No National Trust Garden seems to be complete without some dahlias, and Blickling is no exception. Visiting late in the season is always rewarding in this respect and it compensates for the lack of success we usually have in growing our own. The usual pattern is to plant some, watch them develop nicely and then, when your back is turned, the slugs come along and eat them. We have quite a lot of frogs in the pond and even they still leave enough slugs to inflict fatal dahlia damage.





A recent trend in gardens now seems to be growing edible plants among the borders, such as this Red Chard which makes an attractive addition to the flowers. I am not sure what the borders would look like if you picked and ate too many of them. Actually, saying it is a modern trend is probably not the case as I do remember Geoff Hamilton promoting his kitchen garden where such planting was useful in a small garden particularly. But that brings me back to the slugs.




Garden gnomes are nothing new either, although this one would seem to have lost his hat.





Someone seems not to have enjoyed his sprouts!




Across the park there is an Orangery, built in 1782 it is believed, by Samuel Wyatt. Originally it would have contained a good collection of oranges, but as it is now unheated there is a reliance upon hardier plants.

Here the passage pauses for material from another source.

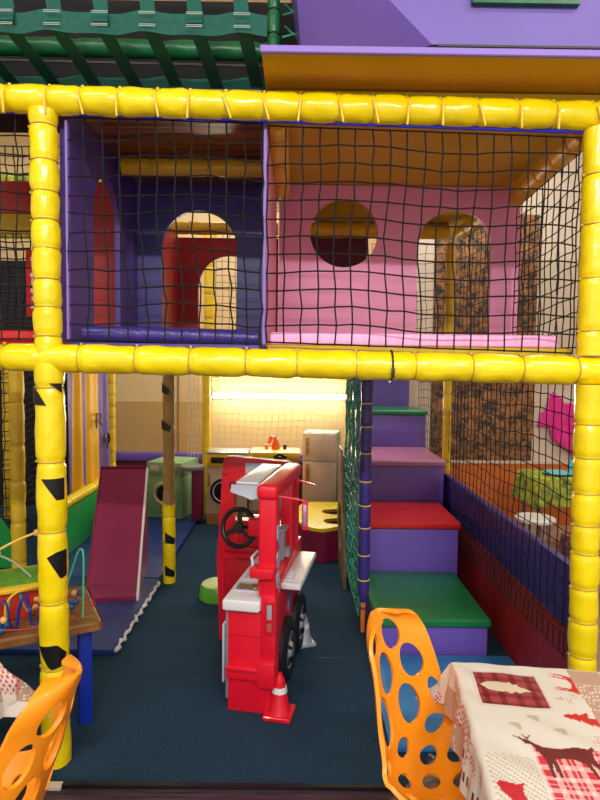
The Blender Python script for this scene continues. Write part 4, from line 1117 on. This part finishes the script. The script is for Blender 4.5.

This chap seemingly was not too fussed by the chill in the air.




There was indeed at least one plant which I can only assume was an orange, or at least a citrus fruit of some sort.




Orange Blossom?




A central avenue runs through the park, at the end of which stands this impressive Doric Temple, built about 1730. The woods to either side were planted around the same time, but were later re-established during the Victorian era.





Turning and looking in the opposite direction you get a fine view of the house, but get little inkling of the parterre garden hidden in the dip at the centre point of the drive. There has been a park here since medieval times and much of it was owned by the Bishop of Norwich. Humphry Repton was responsible for much of the landscaping during the late 18th century and continued by his son John Adey Repton in the 19th.





Guarding the route along the avenue to the Temple stand tese two impressive stone Sphinx statues.





At each of the four corners of the parterre are some feature flower borders, still looking pretty good  in mid September. The parterre, also known as the Lothiann's Garden was created during the mid-Victorian period but was later remodelled by Norah Lindsay, an influential disciple of Gertrude Jekyll.




To the north and eat of the house lies the lake, established around 1729 to form one of the main features at the time. It is now a very peaceful place to wander and admire the water birds, although on this occasion they mostly seemed to be congregating on the far side.




This picture is one I took at Blickling, but back in 2004 on probably our first visit there. I like trees and often find that some of the best angles are from close to and looking up at them. The bit of cloud seemed to be in just about the right place too.